Das Standortmarketing bemühte sich zwar, die Wogen wieder zu glätten. Aber zusammen mit anderen Mängeln – für Lastwagenanlieferungen und den Bühnenbau ist der St.-Jakob-Park weniger ideal wie etwa das Leichtathletikstadion Letzigrund – geriet Basel nach drei Jahrzehnten Stadionrock ins Hintertreffen.

Und auch wenn die Stadt davon abgekommen ist, pro Konzertbesucher 2.40 Franken aufs Ticket zu schlagen, seien die Sicherheitskosten in Basel noch immer zu hoch. «In Basel zahle ich als Veranstalter 1.80 pro Besucher, wie bei einem Fussballspiel.

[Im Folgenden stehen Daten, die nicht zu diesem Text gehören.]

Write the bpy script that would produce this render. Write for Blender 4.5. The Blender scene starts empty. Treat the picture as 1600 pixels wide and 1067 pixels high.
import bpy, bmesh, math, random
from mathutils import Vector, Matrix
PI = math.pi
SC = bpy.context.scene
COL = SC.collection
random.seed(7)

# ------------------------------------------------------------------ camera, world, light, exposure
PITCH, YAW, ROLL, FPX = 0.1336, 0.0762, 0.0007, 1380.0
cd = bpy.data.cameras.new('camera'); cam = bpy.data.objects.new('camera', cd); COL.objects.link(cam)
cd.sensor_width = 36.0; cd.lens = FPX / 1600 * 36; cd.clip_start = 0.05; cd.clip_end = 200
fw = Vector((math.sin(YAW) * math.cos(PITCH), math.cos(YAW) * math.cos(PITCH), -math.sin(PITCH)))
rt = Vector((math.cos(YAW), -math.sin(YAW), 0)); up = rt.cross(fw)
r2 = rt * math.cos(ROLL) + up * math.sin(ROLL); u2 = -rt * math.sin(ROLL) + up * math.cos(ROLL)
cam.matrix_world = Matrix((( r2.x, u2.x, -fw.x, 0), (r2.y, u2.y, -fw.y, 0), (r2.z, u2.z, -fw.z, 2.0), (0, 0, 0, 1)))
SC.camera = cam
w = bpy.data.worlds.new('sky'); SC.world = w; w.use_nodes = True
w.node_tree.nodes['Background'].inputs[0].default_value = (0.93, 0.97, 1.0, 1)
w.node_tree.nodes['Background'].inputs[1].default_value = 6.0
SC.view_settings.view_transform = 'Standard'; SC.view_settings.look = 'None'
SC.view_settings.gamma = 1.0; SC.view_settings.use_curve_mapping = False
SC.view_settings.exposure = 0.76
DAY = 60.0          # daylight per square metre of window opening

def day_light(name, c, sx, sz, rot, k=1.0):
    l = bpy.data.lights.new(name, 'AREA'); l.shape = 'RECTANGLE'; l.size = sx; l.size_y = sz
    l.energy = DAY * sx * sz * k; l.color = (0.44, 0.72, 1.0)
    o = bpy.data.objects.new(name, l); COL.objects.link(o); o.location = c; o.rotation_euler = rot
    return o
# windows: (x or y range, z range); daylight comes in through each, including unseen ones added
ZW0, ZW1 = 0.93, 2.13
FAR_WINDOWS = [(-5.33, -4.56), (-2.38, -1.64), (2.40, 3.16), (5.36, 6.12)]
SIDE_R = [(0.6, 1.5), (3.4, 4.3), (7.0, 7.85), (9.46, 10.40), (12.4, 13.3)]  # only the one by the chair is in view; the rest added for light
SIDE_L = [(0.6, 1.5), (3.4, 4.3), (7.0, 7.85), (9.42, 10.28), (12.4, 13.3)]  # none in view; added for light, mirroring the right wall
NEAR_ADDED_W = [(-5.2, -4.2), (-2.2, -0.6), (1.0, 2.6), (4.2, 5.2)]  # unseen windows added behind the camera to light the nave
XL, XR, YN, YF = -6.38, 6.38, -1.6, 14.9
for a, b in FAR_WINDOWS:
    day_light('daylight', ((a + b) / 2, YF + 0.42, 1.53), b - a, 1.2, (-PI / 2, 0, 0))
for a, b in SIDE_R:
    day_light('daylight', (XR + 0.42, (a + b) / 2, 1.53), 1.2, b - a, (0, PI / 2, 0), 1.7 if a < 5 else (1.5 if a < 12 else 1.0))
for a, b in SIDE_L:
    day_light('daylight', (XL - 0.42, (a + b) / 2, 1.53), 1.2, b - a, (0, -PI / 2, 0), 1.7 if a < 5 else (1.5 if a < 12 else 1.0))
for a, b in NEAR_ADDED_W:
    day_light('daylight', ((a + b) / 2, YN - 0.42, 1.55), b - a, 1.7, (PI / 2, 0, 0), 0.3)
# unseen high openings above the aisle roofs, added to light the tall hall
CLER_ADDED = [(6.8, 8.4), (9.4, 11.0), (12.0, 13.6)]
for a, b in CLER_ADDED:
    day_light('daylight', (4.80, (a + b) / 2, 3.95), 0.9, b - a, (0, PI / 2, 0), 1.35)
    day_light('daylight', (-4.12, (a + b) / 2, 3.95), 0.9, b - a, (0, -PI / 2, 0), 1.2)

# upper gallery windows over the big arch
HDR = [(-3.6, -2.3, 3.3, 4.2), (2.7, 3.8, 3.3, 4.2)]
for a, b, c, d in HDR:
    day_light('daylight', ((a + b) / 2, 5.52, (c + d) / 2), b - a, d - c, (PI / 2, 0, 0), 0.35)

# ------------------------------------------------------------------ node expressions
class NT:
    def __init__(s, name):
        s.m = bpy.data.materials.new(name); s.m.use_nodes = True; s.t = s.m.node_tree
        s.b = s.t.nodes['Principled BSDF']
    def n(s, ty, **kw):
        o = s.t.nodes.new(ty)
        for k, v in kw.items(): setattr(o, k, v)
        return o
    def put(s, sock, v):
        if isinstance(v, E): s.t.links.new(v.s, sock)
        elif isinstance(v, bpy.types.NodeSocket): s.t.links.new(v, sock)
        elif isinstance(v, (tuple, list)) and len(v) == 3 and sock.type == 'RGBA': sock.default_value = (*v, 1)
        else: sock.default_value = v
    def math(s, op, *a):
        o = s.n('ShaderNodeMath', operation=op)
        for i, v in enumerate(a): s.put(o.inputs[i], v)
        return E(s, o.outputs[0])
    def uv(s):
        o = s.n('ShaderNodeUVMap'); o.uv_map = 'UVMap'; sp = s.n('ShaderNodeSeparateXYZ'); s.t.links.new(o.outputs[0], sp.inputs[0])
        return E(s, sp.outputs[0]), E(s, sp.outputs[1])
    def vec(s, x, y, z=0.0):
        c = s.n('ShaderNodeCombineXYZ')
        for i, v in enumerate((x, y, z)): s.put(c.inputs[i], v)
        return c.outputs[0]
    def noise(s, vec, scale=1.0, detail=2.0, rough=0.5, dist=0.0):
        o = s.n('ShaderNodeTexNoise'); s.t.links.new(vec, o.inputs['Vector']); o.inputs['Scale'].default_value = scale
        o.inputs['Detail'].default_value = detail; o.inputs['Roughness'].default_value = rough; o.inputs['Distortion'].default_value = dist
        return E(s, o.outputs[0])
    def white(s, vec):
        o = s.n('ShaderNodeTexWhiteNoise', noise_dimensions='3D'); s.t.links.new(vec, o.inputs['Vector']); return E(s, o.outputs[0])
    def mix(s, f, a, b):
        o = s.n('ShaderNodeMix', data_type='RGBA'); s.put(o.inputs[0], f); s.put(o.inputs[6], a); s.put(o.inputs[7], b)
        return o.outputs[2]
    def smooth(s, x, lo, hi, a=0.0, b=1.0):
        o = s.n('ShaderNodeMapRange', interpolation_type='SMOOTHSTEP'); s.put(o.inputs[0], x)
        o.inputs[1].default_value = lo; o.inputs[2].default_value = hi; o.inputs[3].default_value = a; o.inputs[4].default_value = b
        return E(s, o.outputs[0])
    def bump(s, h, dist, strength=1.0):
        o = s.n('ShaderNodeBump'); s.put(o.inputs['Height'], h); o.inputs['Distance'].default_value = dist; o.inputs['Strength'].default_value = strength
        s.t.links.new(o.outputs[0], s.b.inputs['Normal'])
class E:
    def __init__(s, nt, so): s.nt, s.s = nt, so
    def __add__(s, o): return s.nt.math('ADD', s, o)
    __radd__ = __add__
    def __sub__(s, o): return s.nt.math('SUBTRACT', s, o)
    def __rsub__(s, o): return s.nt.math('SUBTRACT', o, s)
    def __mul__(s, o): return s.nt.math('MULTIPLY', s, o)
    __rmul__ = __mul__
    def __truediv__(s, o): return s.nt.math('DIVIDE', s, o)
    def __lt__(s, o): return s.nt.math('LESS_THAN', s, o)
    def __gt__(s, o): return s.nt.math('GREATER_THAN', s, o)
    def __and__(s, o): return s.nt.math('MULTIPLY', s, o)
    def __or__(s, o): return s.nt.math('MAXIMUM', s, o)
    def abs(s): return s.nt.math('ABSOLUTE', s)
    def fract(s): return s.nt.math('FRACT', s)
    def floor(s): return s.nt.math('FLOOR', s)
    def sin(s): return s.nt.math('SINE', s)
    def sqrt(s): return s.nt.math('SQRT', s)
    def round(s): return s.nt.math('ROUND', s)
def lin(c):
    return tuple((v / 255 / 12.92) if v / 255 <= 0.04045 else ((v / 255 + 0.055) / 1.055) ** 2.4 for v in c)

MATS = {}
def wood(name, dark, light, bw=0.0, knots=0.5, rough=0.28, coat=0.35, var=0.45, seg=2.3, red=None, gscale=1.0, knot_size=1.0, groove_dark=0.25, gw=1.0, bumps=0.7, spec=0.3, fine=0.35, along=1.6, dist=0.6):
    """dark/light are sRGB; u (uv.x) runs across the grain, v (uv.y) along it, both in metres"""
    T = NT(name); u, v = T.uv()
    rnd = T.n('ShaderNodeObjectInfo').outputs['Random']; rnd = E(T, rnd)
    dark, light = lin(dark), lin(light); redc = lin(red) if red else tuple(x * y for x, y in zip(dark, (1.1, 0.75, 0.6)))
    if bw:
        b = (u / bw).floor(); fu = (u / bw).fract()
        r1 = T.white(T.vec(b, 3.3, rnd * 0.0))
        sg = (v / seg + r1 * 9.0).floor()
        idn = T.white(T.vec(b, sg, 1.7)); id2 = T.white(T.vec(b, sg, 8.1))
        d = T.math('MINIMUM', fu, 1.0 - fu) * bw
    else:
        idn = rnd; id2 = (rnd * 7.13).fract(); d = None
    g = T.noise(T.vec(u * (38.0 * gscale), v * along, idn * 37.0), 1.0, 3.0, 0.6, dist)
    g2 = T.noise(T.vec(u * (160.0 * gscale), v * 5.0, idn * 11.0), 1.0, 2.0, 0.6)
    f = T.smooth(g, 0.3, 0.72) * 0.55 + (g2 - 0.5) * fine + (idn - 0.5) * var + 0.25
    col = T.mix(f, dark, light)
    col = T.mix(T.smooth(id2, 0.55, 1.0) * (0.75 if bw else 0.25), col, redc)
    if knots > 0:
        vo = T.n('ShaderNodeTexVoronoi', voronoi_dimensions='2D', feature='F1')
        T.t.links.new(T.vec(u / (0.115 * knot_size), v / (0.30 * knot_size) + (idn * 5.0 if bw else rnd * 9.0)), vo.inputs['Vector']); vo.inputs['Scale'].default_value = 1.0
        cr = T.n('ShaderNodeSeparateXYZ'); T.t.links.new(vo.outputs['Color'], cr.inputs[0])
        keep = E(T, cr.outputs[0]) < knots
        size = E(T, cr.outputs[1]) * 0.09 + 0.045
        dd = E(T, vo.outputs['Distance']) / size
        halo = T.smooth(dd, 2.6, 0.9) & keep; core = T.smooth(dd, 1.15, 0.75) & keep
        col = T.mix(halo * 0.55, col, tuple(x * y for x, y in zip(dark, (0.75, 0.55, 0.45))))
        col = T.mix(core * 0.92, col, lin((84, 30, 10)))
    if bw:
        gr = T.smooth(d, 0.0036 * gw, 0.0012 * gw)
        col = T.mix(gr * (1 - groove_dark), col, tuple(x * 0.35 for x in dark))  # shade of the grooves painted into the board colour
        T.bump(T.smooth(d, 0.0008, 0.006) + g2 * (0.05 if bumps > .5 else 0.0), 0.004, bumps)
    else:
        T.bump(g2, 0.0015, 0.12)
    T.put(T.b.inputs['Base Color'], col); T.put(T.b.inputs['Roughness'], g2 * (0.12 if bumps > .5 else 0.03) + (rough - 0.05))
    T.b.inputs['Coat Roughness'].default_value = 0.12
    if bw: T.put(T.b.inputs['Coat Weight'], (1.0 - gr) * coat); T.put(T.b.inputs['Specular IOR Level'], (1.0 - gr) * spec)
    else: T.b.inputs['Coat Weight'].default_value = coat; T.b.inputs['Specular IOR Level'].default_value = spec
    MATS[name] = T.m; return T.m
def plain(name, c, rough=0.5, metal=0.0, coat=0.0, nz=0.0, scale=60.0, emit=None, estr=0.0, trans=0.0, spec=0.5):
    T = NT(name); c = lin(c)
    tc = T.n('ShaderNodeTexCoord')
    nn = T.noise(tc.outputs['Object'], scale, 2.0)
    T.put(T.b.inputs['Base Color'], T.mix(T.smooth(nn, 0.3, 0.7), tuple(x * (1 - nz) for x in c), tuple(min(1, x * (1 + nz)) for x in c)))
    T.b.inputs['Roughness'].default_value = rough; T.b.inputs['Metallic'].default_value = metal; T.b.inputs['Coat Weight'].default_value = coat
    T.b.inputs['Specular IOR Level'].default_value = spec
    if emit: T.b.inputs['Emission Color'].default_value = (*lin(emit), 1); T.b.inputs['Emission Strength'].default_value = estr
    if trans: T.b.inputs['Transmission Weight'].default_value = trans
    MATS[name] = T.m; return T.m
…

Nur kann man das doch nicht vergleichen», sagt Dürr. Und rechnet vor, dass die Sicherheit ums Stadion so bei einem ausverkauften St.-Jakob-Park mit 73’800 Franken zu Buche schlagen würde. «Zürich kommt uns viel mehr entgegen, da zahlen wir ungefähr halb so viel.»

St. Gallen stellt keine Sicherheitskosten in Rechnung

Noch attraktiver ist St. Gallen: Oskar Schmucki von der Stadtpolizei sagt auf Anfrage, dass für das Grönemeyer-Konzert heute keinerlei Sicherheitskosten in Rechnung gestellt werden. «Wir zählen diesen Einsatz zur Grundversorgung. St. Gallen verlangt erst ab 200 Einsatzstunden Geld von Veranstaltern», sagt Schmucki.

Die Basler Polizei will die Vereinbarungen in anderen Kantonen «wie üblich nicht kommentieren», sagt Mediensprecher Andreas Knuchel. Er teilt aber mit, dass «das Justiz- und Sicherheitsdepartement derzeit daran ist, die Struktur der Verrechnungen zu überprüfen». Mehr könne er dazu aber nicht sagen. So kann man nur vermuten, dass Basel den Standortnachteil erkannt hat und reagieren will.

Coldplay gaben Zürich den Vorzug 

Im Fall von Coldplay aber sprach am Ende ein anderer Grund für den Standort Zürich und gegen die anderen Schweizer Stadien: die Grösse. Denn während im St.-Jakob-Park 41’000 Konzertbesucher Platz finden, sind es im Letzigrund mit seiner Tartanbahn 48’000.

Bei zwei Konzerten heisst das: 14’000 Tickets mehr im Verkauf. Im besten Fall macht das einen Mehrumsatz von fast zwei Millionen Franken aus. Und den wollte sich die britische Band nicht entgehen lassen.  

«Am Ende waren es Coldplay selber, die sich für Zürich entschieden», sagt Thomas Dürr.